“Is tale bearing a great sin? Answer—Yes;
supported by a text of Scripture.” Now, we cannot think that tale-bearing is necessarily a great sin, or even that it is generally so.
“What is the Eucharist made from? Answer—From wheaten bread and the wine of the grape.” This, in our eyes, as a matter of taste, if for no other reason, is very objectionable.
We confess that much of what we have found fault with is not of great moment, but in a work of this kind we have the right to demand the strictest care and accuracy. We have no desire to be severe in our criticism, and gladly bear testimony to evidences of talent in the author, who, with greater pains, would have given us, we doubt not, a very excellent catechetical text-book.
Outlines of the Religion and Philosophy of Swedenborg. By Theophilus Parsons. Boston: Roberts Brothers. 1876.

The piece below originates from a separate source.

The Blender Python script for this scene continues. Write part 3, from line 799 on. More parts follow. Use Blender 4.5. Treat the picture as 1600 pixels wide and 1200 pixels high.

Philosophy of Swedenborg! That is a desideratum which we have looked for in vain some twenty years or more. We have read a considerable number of volumes of the writings of Emanuel Swedenborg and much that has been written on their contents, conversed with not a few of his prominent followers, and yet we have failed to obtain from them all a clear and philosophical statement of the doctrines which he taught. Here, however, is a volume written expressly to give to the world such a statement.
But, alas! we are again doomed to disappointment; for nowhere do we find in it, in precise terms, the nature of this new revelation. The nearest we come to it is in the following passage: “If a new revelation was to be made through him, if it was to be made by his statement of spiritual truths, they should be not merely new, but so entirely distinct from all that was ever before known, so well adapted to send the mind forward on a new path and from a new beginning, so able to supply new motives and incentives to a new moral and affectional as well as intellectual progress, and new instruction to guide this progress, as to justify and authorize this large claim.”
The first pretension made in this paragraph for the new church is “new motives and incentives to a new moral and affectional progress.” Neither Swedenborg in his life nor his followers in theirs have yet made this title good. Nowhere
have they shown the signs of a higher spiritual life or of a greater self-sacrifice. When they shall have given us a St. Charles Borromeo, or a St. Vincent de Paul, or the heroism displayed by a Sister of Charity, then, and not till then, will there be reason to investigate their claim of a revelation which is superior to that given by Christ himself.
The next assertion in this paragraph is that this “new revelation” is a source of “new intellectual progress.” Swedenborg revolted at some of the grossest errors of Protestantism, and, in repudiating them, seems to have been entirely ignorant of Catholic theology. The author supposes Swedenborg’s opposition to the errors of Calvinism is the cause of its decline; seemingly, he is unaware of its refutation centuries before Swedenborg lived, and the statements of the truths opposed to it, by the Council of Trent. What is true in Swedenborgianism is not new, and what is new is not true.